Redemption! I’ve hiked Cascade several times, so I knew it was well worth a second attempt. On Monday, Feb. 13, we made a return trip, and this time we hit the jackpot. Blue skies, no wind, enough snow for a hard packed base, and very few cars in the lot. Perfect.

Warm temps had melted the snow out of the trees, but the view through the leafless branches was breathtaking–the sky was flawlessly blue. The air was warm, and we were shedding layers like snakes shed skin as we started the steeper ascent.


The view from Cascade Mountain never disappoints, unless you hike into a cloud. That’s disappointing.

At the first lookout, we enjoyed the views of Algonquin, Marcy, and Colden, the taller 4,000-foot peaks nearby. At the summit, I was overjoyed to see Mary’s surprise and happiness when she took in all we’d missed before.

From Cascade’s summit the higher peaks of the Adirondacks are spread out like jewels in a crown; and on this day, those high peaks were literally glistening. The highest summits were frosted with ice and snow, and the lower peaks were showing off white washed landslides and ledges.

The marmot of the Northeast? After taking in the views, we headed back to our packs; I caught sight of a creature perched on a boulder, its brown fur sparkling in the sun. All I could think of was the fat, sun-seeking marmots we see when we hike out West. I always have my eye out for them and keep an ear out for their whistle.

In my experience, the American Marten is usually pretty shy. Mary, three women from Canada, and I watched as this one scurried through the undergrowth at the edge of the ledges. It was certainly more curious than any I’d glimpsed in the past, and I’ve got a feeling it’s tasted at least one Kind bar in its lifetime. We didn’t feed it, much to its displeasure, I’m sure.

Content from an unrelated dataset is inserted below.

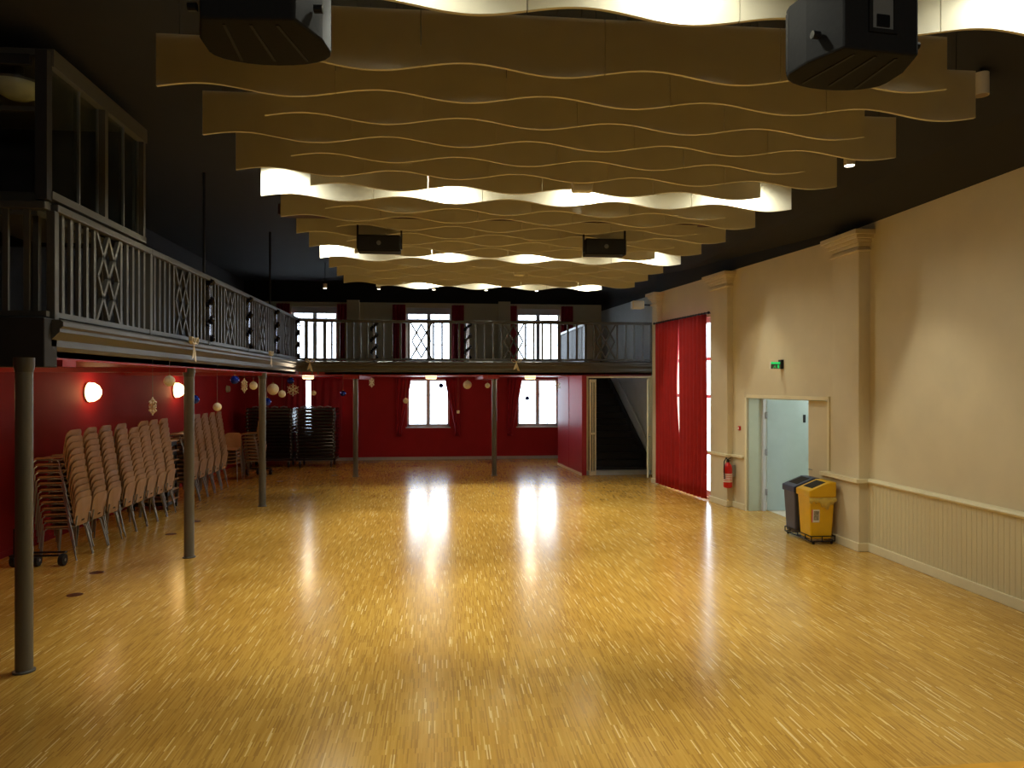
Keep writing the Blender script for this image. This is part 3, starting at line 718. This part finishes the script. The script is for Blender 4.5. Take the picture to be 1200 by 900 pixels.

Ruthie stands on one of the beautiful lookouts on the trail between Cascade and Porter mountains.

On to Porter: After Cascade, we took the .7 mile hike to the summit of Porter Mountain. From the lower summit, we could look back and see where we’d stood on Cascade. After enjoying some good conversation with two other hikers, we retraced our steps to the main trail. We stopped at two beautiful lookouts on the way back, scampering back and forth to take some great photos of each other. It’s fun to hike at a pace that allows you to do neat stuff like that.

Clouds were overtaking the blue on the way down, creating a moody, majestic atmosphere. I’m not sure Tuesday’s visitors enjoyed the same views we did, but I bet that marten was hoping someone still came and, perhaps, dropped a crumb or two.